Ladies and Gentlemen:
We have acted as counsel to Edwards Lifesciences Corporation, a Delaware corporation (the "Company") in connection with the registration on Form S-8 (the "Registration Statement") under the Securities Act of 1933, as amended, of 3,361,107 shares of common stock (the "Shares") for issuance under the Company's Long-Term Stock Incentive Compensation Program (the "Program").
This opinion is being furnished in accordance with the requirements of Item 8 of Form S-8 and Item 601(b)(5)(i) of Regulation S-K.
We have reviewed the Company's charter documents and the corporate proceedings taken by the Company in connection with the establishment and amendment of the Program. Based on such review, we are of the opinion that, if, as and when the Shares have been issued and sold (and the consideration therefor received) pursuant to stock option and stock purchase agreements duly authorized under the Program and in accordance with the Registration Statement, such Shares will be duly authorized, legally issued, fully paid and nonassessable.
We consent to the filing of this opinion letter as Exhibit 5 to the Registration Statement.
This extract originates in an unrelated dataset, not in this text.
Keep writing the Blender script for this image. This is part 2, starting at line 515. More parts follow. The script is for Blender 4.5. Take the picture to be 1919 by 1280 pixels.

This opinion letter is rendered as of the date first written above and we disclaim any obligation to advise you of facts, circumstances, events or developments which hereafter may be brought to our attention and which may alter, affect or modify the opinion expressed herein. Our opinion is expressly limited to the matters set forth above and we render no opinion, whether by implication or otherwise, as to any other matters relating to the Company, the Program or the Shares.